Putting down roots in a transient world

resirgpI have been thinking a lot lately about how we encourage people to put down roots in a specific geography even as societies are becoming more open.  One way is to encourage a kind of Trumpian nativism where people long for a golden age in the past when things were so much better and harmonious.    The outcome of that is to encourage stronger borders, internalizing trade and investment and limited the flow of people.

I’m not sure going backwards is the way to go.

I would prefer to come up with a new regime where people are deeply connected to the place they live even as they are firmly positioned in a global economy and populace.

When I first moved to Moncton 20 years ago I checked out Resurgo Volumes 1&2 from the library and read them cover to cover.  Resurgo was written as a summary of the region’s history going back 200 years.  It’s not as easy read as it was written basically as a summary of what went on each year pulled from newspapers and other sources.

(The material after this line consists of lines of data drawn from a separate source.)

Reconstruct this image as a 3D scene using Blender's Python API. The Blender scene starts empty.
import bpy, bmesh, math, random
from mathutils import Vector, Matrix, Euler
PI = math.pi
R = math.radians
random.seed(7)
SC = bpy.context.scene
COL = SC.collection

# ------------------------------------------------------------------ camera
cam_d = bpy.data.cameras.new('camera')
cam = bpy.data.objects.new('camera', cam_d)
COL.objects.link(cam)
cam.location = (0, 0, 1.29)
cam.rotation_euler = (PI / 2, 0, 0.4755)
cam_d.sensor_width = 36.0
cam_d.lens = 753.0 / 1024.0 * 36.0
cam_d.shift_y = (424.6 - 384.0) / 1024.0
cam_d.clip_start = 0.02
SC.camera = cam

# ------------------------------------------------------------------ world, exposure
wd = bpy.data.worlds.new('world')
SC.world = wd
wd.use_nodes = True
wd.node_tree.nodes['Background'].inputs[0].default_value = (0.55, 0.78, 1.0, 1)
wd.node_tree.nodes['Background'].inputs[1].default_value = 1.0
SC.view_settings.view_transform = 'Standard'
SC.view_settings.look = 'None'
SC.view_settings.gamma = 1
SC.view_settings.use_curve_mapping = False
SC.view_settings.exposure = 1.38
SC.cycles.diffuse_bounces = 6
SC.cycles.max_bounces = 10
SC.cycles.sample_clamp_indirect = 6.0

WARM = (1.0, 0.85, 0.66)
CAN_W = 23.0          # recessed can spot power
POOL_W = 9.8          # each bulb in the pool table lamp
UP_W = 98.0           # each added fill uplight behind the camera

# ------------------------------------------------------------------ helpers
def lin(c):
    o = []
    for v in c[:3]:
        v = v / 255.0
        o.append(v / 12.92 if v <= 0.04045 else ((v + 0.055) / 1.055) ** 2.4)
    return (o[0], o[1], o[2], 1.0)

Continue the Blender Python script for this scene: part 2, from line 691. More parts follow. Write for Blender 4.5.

But it was fascinating to read.  If you can handle the clunkiness you read all the colour and all about the interesting people in this area (including Oscar Wilde’s visit) going back two centuries.  There are stories about the fist fight between a mayor and a newspaper editor, about the use of Albert County natural gas as an energy source in Moncton, about a politician out surveying in his rubber boots in the muddy Petitcodiac right before an election to make it seem like if he was elected we would get a new bridge.  The first ‘bilingual’ men’s clothing store 50 years before Len Jones.

I’d like to find a way to get all high schoolers in the Moncton region to read Resurgo or maybe read chunks of it and report back on the highlights to their classmates.  I don’t know.  All I know is that my kids know more about the founding of the United States than their own province or city.

Whether it is our young people or new immigrants, we need to be more intentional about this issue of putting down roots.